What is loan amortization?

Loan amortization is the process of paying off a loan through regular scheduled payments. Each payment covers both interest and principal. Early payments are mostly interest; later payments are mostly principal. An amortization schedule shows the exact breakdown for every payment period.

How is a monthly loan payment calculated?

The monthly payment formula is: PMT = P × [r(1+r)^n] / [(1+r)^n − 1], where P is the loan amount, r is the monthly interest rate (annual rate ÷ 12 ÷ 100), and n is the number of monthly payments. For a $150,000 loan at 6.5% for 15 years, this gives $1,307.54/month.

How much interest do extra payments save?

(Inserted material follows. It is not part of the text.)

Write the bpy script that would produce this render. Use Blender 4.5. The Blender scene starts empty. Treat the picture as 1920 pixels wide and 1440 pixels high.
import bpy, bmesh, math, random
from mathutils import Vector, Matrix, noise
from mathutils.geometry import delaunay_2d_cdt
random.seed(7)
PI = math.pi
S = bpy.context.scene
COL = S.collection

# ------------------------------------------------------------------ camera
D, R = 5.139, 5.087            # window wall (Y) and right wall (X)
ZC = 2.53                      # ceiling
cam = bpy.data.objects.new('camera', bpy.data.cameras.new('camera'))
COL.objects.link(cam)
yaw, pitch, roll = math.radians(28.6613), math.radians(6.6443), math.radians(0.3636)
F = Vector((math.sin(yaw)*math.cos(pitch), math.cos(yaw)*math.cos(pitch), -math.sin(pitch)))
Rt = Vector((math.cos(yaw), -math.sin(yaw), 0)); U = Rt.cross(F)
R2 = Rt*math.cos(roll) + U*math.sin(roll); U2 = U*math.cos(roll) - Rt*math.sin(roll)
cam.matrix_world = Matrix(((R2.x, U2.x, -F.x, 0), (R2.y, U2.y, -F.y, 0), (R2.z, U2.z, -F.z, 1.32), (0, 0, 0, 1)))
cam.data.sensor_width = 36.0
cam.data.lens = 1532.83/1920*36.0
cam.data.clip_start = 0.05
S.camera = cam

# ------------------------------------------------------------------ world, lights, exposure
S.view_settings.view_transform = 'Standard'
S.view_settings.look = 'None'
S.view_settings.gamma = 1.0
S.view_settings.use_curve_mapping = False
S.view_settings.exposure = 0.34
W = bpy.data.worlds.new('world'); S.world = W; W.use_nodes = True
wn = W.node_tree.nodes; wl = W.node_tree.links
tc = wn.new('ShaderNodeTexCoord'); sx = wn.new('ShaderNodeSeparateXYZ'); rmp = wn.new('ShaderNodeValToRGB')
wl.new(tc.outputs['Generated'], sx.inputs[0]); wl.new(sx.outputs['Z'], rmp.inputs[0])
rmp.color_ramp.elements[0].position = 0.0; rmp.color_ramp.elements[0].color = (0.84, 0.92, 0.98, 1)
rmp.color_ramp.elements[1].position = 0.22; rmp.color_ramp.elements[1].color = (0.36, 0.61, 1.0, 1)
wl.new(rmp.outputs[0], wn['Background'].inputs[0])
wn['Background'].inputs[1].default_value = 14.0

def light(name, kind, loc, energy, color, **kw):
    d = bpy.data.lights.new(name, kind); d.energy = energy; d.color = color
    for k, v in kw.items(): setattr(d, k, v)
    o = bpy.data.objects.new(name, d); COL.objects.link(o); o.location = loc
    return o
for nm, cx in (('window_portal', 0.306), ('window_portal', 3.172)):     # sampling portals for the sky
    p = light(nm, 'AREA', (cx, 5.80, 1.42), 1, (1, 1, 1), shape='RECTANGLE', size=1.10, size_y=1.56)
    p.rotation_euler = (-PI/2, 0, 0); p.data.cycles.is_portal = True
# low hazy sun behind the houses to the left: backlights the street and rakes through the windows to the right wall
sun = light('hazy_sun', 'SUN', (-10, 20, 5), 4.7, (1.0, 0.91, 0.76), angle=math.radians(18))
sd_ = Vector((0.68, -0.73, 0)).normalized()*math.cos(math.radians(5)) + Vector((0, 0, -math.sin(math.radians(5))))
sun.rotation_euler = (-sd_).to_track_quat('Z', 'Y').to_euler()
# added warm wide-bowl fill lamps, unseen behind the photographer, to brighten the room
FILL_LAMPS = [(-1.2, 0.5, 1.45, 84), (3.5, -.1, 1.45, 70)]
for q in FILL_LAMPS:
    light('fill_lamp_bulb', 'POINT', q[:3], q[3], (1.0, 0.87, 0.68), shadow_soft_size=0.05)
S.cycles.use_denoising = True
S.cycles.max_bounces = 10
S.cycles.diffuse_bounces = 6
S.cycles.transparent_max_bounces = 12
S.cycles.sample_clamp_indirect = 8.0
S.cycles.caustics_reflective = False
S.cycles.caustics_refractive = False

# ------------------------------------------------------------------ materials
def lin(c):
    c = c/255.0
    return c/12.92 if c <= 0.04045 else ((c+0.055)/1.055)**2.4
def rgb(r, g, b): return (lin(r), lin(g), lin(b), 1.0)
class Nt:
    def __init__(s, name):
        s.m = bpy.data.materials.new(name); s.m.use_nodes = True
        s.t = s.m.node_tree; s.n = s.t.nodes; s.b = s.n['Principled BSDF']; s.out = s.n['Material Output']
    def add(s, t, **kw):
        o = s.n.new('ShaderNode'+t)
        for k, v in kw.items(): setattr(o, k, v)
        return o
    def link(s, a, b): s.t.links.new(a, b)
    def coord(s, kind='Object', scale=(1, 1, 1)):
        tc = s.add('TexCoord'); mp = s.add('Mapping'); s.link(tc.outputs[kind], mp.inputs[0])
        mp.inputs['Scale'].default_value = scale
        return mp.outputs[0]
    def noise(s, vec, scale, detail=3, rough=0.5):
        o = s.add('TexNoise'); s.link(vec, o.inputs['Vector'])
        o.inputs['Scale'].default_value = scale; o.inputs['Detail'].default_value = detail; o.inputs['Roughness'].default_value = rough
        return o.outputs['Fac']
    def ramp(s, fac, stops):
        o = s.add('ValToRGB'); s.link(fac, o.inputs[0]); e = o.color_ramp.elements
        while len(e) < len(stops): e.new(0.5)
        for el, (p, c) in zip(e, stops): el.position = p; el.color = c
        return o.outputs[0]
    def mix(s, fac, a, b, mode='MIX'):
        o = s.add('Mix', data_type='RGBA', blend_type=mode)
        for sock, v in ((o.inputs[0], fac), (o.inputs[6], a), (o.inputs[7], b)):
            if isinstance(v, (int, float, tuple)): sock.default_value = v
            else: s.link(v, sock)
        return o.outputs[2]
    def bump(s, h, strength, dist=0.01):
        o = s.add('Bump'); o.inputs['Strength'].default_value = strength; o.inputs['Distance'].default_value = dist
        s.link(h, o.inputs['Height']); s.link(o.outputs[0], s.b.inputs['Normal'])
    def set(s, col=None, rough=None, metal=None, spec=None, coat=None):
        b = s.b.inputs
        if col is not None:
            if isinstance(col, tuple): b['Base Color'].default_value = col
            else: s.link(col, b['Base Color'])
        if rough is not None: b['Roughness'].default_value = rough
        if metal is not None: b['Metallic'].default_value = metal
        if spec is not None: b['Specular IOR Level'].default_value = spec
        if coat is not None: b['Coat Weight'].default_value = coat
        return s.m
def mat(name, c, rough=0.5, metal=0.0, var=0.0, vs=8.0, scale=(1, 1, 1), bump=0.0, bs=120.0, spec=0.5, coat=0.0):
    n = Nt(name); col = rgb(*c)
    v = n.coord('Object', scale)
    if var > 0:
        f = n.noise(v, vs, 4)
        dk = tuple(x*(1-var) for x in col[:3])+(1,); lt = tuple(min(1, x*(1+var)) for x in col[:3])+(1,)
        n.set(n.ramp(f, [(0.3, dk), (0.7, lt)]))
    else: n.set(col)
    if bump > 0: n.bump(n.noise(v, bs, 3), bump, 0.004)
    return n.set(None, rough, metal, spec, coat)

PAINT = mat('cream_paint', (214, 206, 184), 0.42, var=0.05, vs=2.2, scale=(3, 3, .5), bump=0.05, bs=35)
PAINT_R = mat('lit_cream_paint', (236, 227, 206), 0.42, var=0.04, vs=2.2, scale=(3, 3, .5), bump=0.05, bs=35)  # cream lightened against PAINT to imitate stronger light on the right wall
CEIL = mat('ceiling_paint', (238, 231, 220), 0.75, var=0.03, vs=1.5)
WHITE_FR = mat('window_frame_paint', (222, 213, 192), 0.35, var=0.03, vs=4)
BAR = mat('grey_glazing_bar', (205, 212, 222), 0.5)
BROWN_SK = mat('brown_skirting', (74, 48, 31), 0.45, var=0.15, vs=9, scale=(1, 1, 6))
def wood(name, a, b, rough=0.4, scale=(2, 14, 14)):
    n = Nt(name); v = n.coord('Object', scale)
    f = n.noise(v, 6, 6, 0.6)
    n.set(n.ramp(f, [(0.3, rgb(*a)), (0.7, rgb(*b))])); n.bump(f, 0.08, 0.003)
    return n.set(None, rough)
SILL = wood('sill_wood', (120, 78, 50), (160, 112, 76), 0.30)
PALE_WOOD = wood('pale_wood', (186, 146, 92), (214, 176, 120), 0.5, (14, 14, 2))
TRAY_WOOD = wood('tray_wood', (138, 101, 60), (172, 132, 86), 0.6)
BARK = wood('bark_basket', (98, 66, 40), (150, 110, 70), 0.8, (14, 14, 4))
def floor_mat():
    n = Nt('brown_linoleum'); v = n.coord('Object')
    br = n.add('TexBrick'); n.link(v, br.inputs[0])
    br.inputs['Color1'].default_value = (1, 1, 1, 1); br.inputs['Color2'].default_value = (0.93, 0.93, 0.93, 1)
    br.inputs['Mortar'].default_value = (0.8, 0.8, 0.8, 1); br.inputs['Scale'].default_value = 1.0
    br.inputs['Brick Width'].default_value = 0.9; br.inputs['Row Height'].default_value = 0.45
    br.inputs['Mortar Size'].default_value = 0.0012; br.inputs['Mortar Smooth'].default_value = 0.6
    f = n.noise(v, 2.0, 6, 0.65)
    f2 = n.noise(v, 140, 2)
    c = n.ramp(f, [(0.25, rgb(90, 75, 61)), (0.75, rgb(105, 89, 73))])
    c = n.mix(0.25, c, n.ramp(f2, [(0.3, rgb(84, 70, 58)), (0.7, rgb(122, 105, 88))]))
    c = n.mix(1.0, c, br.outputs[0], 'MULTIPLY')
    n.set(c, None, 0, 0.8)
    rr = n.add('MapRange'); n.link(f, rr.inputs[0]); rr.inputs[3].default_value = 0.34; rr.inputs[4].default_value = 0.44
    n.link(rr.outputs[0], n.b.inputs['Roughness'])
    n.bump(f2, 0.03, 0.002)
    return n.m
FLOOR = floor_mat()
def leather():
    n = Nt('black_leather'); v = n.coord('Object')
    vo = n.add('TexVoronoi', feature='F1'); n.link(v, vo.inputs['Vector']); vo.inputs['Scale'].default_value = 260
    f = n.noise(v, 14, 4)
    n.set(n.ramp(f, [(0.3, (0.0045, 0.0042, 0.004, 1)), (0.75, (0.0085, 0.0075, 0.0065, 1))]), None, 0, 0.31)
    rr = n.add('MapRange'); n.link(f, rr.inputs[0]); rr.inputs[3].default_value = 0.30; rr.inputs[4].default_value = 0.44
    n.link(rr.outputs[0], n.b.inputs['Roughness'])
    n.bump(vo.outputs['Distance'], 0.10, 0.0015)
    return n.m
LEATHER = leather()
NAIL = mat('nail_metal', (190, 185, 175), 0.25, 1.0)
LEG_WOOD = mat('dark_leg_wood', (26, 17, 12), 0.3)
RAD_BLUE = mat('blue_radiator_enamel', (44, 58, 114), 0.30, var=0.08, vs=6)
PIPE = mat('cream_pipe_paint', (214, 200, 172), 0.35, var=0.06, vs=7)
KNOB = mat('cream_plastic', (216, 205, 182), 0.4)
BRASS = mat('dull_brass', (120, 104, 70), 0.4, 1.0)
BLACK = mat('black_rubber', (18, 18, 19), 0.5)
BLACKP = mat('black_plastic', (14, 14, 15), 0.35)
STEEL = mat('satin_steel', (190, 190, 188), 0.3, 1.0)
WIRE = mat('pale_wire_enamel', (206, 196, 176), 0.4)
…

Extra payments directly reduce the outstanding principal, which reduces all future interest charges. On a $150,000 loan at 6.5% over 15 years, an extra $200/month saves approximately $8,000–$12,000 in interest and cuts 1–2 years off the loan term. Use the calculator above to see the exact savings for your loan.

What is the difference between a fixed-rate and variable-rate amortization?

With a fixed-rate loan, the interest rate stays the same for the entire term, so every monthly payment is identical. With a variable-rate loan, the rate can change at intervals (e.g., annually), causing the payment amount to change. This calculator assumes a fixed rate. For variable-rate loans, recalculate at each rate adjustment point.